I am very sorry to hear the sad news of the recent passing of Andrew Massey (June 1, “Andrew Massey, the Toledo Symphony’s seventh music director, dies”).

I served under Mr. Massey as Associate and Resident Conductor of the Toledo Symphony for five years, from 1995 to 2000. I appreciated his dry sense of humor, his humility, and his honesty. He was a brilliant scholar, a mentor, as well as a friend, and he gave fully of himself to any cause.

He will be greatly missed.

ANDREW SEWELL
Madison, Wis.

Editor’s note: Mr. Sewell is the Music Director of the Wisconsin Chamber Orchestra and the San Luis Obispo Symphony.

Nothing to hide?

If President Donald Trump is not forced to testify in Robert Mueller’s investigation, I have a question.
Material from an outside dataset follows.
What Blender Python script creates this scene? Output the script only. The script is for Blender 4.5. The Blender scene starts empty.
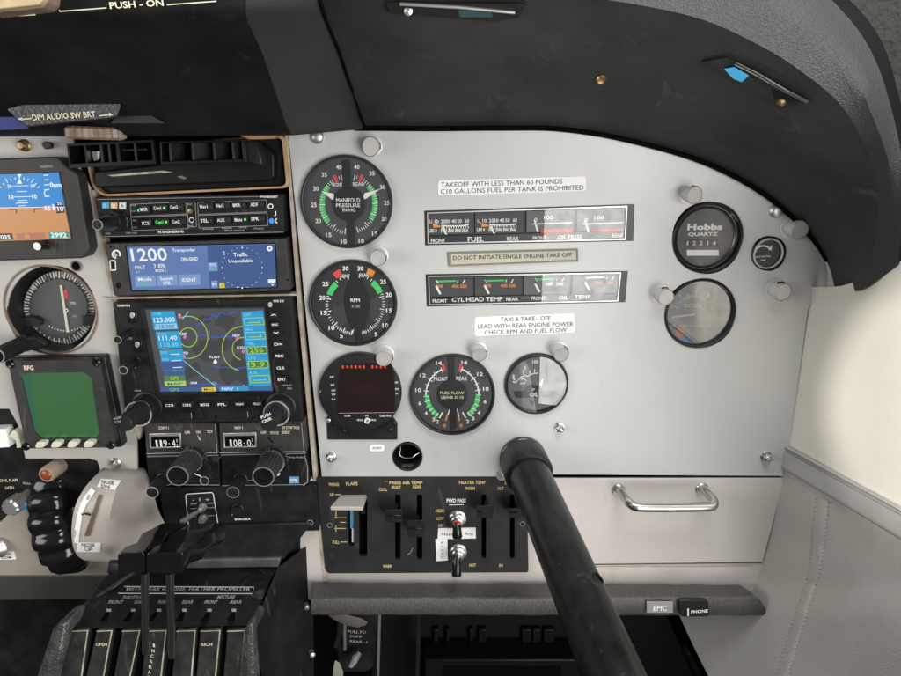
import bpy, bmesh, math, random
from mathutils import Vector as V, Matrix
from mathutils.geometry import tessellate_polygon
random.seed(7)
S = bpy.context.scene
COL = S.collection
# ------------------------------------------------------------------ camera
FPX, PCX, PCY = 640.0, 450.5, 338.0
dwn = V((55, 2212, FPX)).normalized()                 # world down in camera axes (right, down, forward)
b_ = -(FPX*FPX - 15*55)/2212.0
fwd = V((-15, b_, FPX)).normalized()                  # world +Y in camera axes
rgt = dwn.cross(fwd).normalized()
if rgt.x < 0: rgt = -rgt
RW = Matrix((rgt, fwd, -dwn))                         # camera axes -> world
CAMP = V((0, 0, 1.0)) - RW @ V((0, 0, .617))
cam = bpy.data.cameras.new('camera'); cam_o = bpy.data.objects.new('camera', cam); COL.objects.link(cam_o)
Rb = RW @ Matrix(((1,0,0),(0,-1,0),(0,0,-1)))
cam_o.matrix_world = Matrix.Translation(CAMP) @ Rb.to_4x4()
cam.sensor_width = 36; cam.lens = FPX/901*36; cam.clip_start = .01; cam.clip_end = 200
S.camera = cam_o
S.render.resolution_x, S.render.resolution_y = 1024, 768
# ------------------------------------------------------------------ light
w = bpy.data.worlds.new('World'); S.world = w; w.use_nodes = True
w.node_tree.nodes['Background'].inputs[0].default_value = (.93, .97, 1, 1)
w.node_tree.nodes['Background'].inputs[1].default_value = .12
def area(name, loc, tgt, sx, sy, power, col=(1,1,1)):
    l = bpy.data.lights.new(name, 'AREA'); l.shape = 'RECTANGLE'; l.size = sx; l.size_y = sy
    l.energy = power; l.color = col
    o = bpy.data.objects.new(name, l); COL.objects.link(o); o.location = loc
    o.rotation_euler = (V(tgt)-V(loc)).to_track_quat('-Z', 'Y').to_euler()
    return o
area('door_window_light', (.77, -1.2, .85), (.28, 0, .95), .98, .94, 27, (1, .985, .96))
area('side_window_light', (-1.15, -.75, 1.25), (0, 0, .95), .8, .6, 8.5, (1, .985, .95))
area('windscreen_light', (.2, -.44, 1.75), (.33, -.1, 1.05), .5, .4, 8.0, (.97, .985, 1))
sp = bpy.data.lights.new('sun_through_window', 'SPOT'); sp.energy = 100; sp.spot_size = math.radians(7.6); sp.spot_blend = .12
sp.shadow_soft_size = .02; sp.color = (1, .965, .90)
sp_o = bpy.data.objects.new('sun_through_window', sp); COL.objects.link(sp_o)
S.view_settings.view_transform = 'Standard'; S.view_settings.look = 'None'
S.view_settings.exposure = 0; S.view_settings.gamma = 1
# ------------------------------------------------------------------ pixel <-> place helpers
def ray(px, py): return RW @ V((px-PCX, py-PCY, FPX)).normalized()
def U(px, py, Y=0.0):
    r = ray(px, py); return CAMP + r*((Y-CAMP.y)/r.y)
def DEP(p): return (p-CAMP).dot(RW @ V((0,0,1)))
def PXM(px, py, Y=0.0): return DEP(U(px, py, Y))/FPX     # metres per photo pixel on plane Y
class F:
    def __init__(s, ox, oy, k): s.ox, s.oy, s.k = ox, oy, k
    def __call__(s, x, y): return (s.ox+x/s.k, s.oy+y/s.k)
    def u(s, x, y, Y=0): return U(s.ox+x/s.k, s.oy+y/s.k, Y)
ID = F(0,0,1)
sp_o.location = (-.85, -.95, 1.62)
sp_o.rotation_euler = (V((.352, -.165, .985))-V(sp_o.location)).to_track_quat('-Z', 'Y').to_euler()
# ------------------------------------------------------------------ materials
MATS = {}
def mat(name, col, rough=.5, metal=0, bump=None, var=None, emis=0, coat=0, kind='noise', spec=.5, scratch=None):
    m = bpy.data.materials.new(name); m.use_nodes = True; nt = m.node_tree; N = nt.nodes; L = nt.links
    p = N['Principled BSDF']
    c = (*col, 1)
    p.inputs['Base Color'].default_value = c; p.inputs['Roughness'].default_value = rough
    p.inputs['Metallic'].default_value = metal; p.inputs['Specular IOR Level'].default_value = spec
    if coat: p.inputs['Coat Weight'].default_value = coat; p.inputs['Coat Roughness'].default_value = .08
    if emis:
        p.inputs['Emission Color'].default_value = c; p.inputs['Emission Strength'].default_value = emis
        p.inputs['Base Color'].default_value = (.01,.01,.01,1)
    tc = N.new('ShaderNodeTexCoord')
    csock = None
    if var:                                    # (scale, amount, colour towards which it wanders)
        n = N.new('ShaderNodeTexNoise'); n.inputs['Scale'].default_value = var[0]; n.inputs['Detail'].default_value = 6
        n.inputs['Roughness'].default_value = .65
        L.new(tc.outputs['Object'], n.inputs['Vector'])
        r = N.new('ShaderNodeMapRange'); r.inputs[1].default_value = .38; r.inputs[2].default_value = .72
        r.inputs[4].default_value = var[1]; L.new(n.outputs[0], r.inputs[0])
        mx = N.new('ShaderNodeMix'); mx.data_type = 'RGBA'; mx.inputs[6].default_value = c
        mx.inputs[7].default_value = (*(var[2] if len(var) > 2 else [x*.6 for x in col]), 1)
        L.new(r.outputs[0], mx.inputs[0]); csock = mx.outputs[2]
        rr = N.new('ShaderNodeMapRange'); rr.inputs[3].default_value = rough*.8; rr.inputs[4].default_value = min(1, rough*1.25)
        L.new(n.outputs[0], rr.inputs[0]); L.new(rr.outputs[0], p.inputs['Roughness'])
    if scratch:                                # (scale, amount, colour): thin broken wear lines
        n2 = N.new('ShaderNodeTexNoise'); n2.inputs['Scale'].default_value = scratch[0]; n2.inputs['Detail'].default_value = 3
        n2.inputs['Distortion'].default_value = 1.2
        mp = N.new('ShaderNodeMapping'); mp.inputs['Scale'].default_value = (1, 1, .22); mp.inputs['Rotation'].default_value = (0, .5, 0)
        L.new(tc.outputs['Object'], mp.inputs[0]); L.new(mp.outputs[0], n2.inputs['Vector'])
        r2 = N.new('ShaderNodeMapRange'); r2.inputs[1].default_value = .645; r2.inputs[2].default_value = .74; r2.inputs[4].default_value = scratch[1]
        L.new(n2.outputs[0], r2.inputs[0])
        m2 = N.new('ShaderNodeMix'); m2.data_type = 'RGBA'; m2.inputs[6].default_value = c; m2.inputs[7].default_value = (*scratch[2], 1)
        if csock: L.new(csock, m2.inputs[6])
        L.new(r2.outputs[0], m2.inputs[0]); csock = m2.outputs[2]
    if csock: L.new(csock, p.inputs['Base Color'])
    if bump:                                   # (scale, strength, distance)
        if kind == 'leather':
            t = N.new('ShaderNodeTexVoronoi'); t.feature = 'SMOOTH_F1'; t.inputs['Scale'].default_value = bump[0]
            t.inputs['Smoothness'].default_value = .6
        else:
            t = N.new('ShaderNodeTexNoise'); t.inputs['Scale'].default_value = bump[0]; t.inputs['Detail'].default_value = 4
        L.new(tc.outputs['Object'], t.inputs['Vector'])
        bp = N.new('ShaderNodeBump'); bp.inputs['Strength'].default_value = bump[1]
        bp.inputs['Distance'].default_value = bump[2] if len(bump) > 2 else .0005
        L.new(t.outputs[0], bp.inputs['Height']); L.new(bp.outputs[0], p.inputs['Normal'])
    MATS[name] = m; return m
GREY  = mat('grey_panel_paint', (.515,.515,.498), .42, .12, bump=(900,.12,.0003), var=(7,.35,(.47,.468,.448)), spec=.5, scratch=(42,.35,(.43,.425,.40)))
GREYL = mat('grey_left_panel_paint', (.47,.455,.42), .45, bump=(900,.12,.0003), var=(9,.4,(.42,.405,.37)))
CREAM = mat('cream_panel_paint', (.60,.565,.525), .42, .1, bump=(500,.1,.0003), var=(11,.35,(.50,.45,.40)), scratch=(50,.3,(.42,.38,.34)))
RUST  = mat('rust_streak', (.42,.26,.12), .7, var=(60,.8,(.55,.48,.42)))
COVER = mat('cream_trim_cover_plastic', (.45,.41,.37), .42, bump=(60,.1,.001), var=(22,.5,(.36,.31,.27)))
BLK   = mat('black_crackle_paint', (.007,.007,.007), .5, spec=.2, bump=(1600,.35,.0003), var=(40,.5,(.03,.03,.03)), scratch=(60,.5,(.09,.085,.08)))
BLKP  = mat('black_plastic', (.011,.011,.0115), .38, spec=.32, bump=(500,.08,.0002), var=(60,.6,(.026,.025,.024)))
BLKG  = mat('black_gloss_plastic', (.006,.006,.0065), .15, var=(40,.5,(.014,.014,.014)))
BEZ   = mat('black_bezel_enamel', (.012,.012,.013), .38, bump=(800,.15,.0002))
DARK  = mat('dark_recess', (.003,.003,.003), .9, spec=.05)
VENTB = mat('vent_black_plastic', (.0045,.0045,.0045), .42, spec=.25)
PLATE = mat('switch_plate_paint', (.015,.015,.015), .5, bump=(1600,.35,.0003), var=(40,.5,(.032,.032,.032)), scratch=(60,.5,(.09,.085,.08)), spec=.4)
RIMB  = mat('glareshield_rim_black', (.009,.009,.0095), .55, spec=.25)
DIAL  = mat('dial_black', (.016,.017,.018), .6)
DIALG = mat('dial_charcoal', (.045,.047,.05), .55, var=(90,.4,(.055,.057,.06)))
DIALR = mat('dial_grey', (.10,.105,.105), .5, var=(60,.5,(.13,.13,.13)))
CHGRY = mat('charcoal_unit_face', (.026,.0255,.024), .5, spec=.35, bump=(1500,.2,.0002), var=(50,.5,(.065,.06,.055)), scratch=(90,.5,(.15,.14,.13)))
SHIELD= mat('glareshield_vinyl', (.019,.020,.021), .5, spec=.38, bump=(700,.35,.0004), var=(14,.85,(.046,.046,.045)), scratch=(38,.38,(.09,.09,.088)), kind='leather')
LIP   = mat('glareshield_leather', (.052,.052,.054), .52, bump=(950,.8,.0006), var=(12,.6,(.042,.042,.045)), kind='leather')
VISOR = mat('visor_black_vinyl', (.0042,.0045,.0043), .52, spec=.2, bump=(600,.25,.0004), var=(20,.6,(.016,.016,.017)), kind='leather', scratch=(30,.25,(.04,.04,.04)))
VISORF= mat('visor_vinyl_lighter', (.017,.017,.0165), .48, spec=.4, bump=(600,.3,.0004), var=(12,.8,(.013,.013,.013)), kind='leather')
MOSS  = mat('charcoal_carpet', (.033,.033,.028), .9, bump=(150,.9,.004), var=(30,.8,(.024,.025,.021)))
LEDGE = mat('ledge_crackle_vinyl', (.088,.083,.076), .46, bump=(620,.8,.0008), var=(360,.75,(.03,.029,.027)))
TUBE  = mat('tube_black_paint', (.0065,.0065,.0065), .30, spec=.36, bump=(150,.2,.0008), var=(45,.7,(.022,.021,.02)), scratch=(48,.8,(.06,.056,.05)))
WALLU = mat('cream_lining', (.66,.63,.565), .55, bump=(350,.12,.0005), var=(9,.6,(.58,.545,.48)))
WALLL = mat('grey_vinyl_lining', (.43,.413,.385), .6, bump=(650,.5,.0006), var=(9,.6,(.36,.345,.315)), kind='leather')
TRIM  = mat('grey_trim_strip', (.34,.333,.32), .45, bump=(300,.15,.0005), var=(20,.6,(.27,.26,.24)))
THREAD= mat('stitch_thread', (.42,.40,.36), .8)
COPPER= mat('tan_edge_trim', (.47,.29,.16), .5, var=(45,.9,(.30,.17,.09)), scratch=(60,.8,(.62,.52,.38)))
EDGEW = mat('worn_pale_edge', (.50,.45,.37), .6, var=(60,.9,(.24,.17,.11)))
STEEL = mat('brushed_steel', (.62,.61,.58), .28, 1, bump=(400,.1,.0002))
CHROME= mat('chrome', (.75,.75,.75), .12, 1)
PEWT  = mat('satin_aluminium', (.60,.59,.57), .38, .85, bump=(500,.1,.0002), var=(70,.4,(.48,.47,.45)))
LAMPW = mat('post_light_metal', (.66,.65,.62), .36, .2, bump=(300,.1,.0003), var=(160,.6,(.50,.49,.45)))
RODM  = mat('polished_rod', (.62,.62,.60), .20, 1)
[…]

All this time, Mr. Trump says there is no collusion or obstruction, that this is a hoax, a witch hunt, and fake news. If he has nothing to hide, why doesn’t he just testify?

He won’t testify because he’s been lying to the American people and himself for so long that he believes he’s done nothing wrong.

Just testify and tell the truth, Mr. Trump. And remember, you can’t lie under oath. Let’s end this charade they call an administration.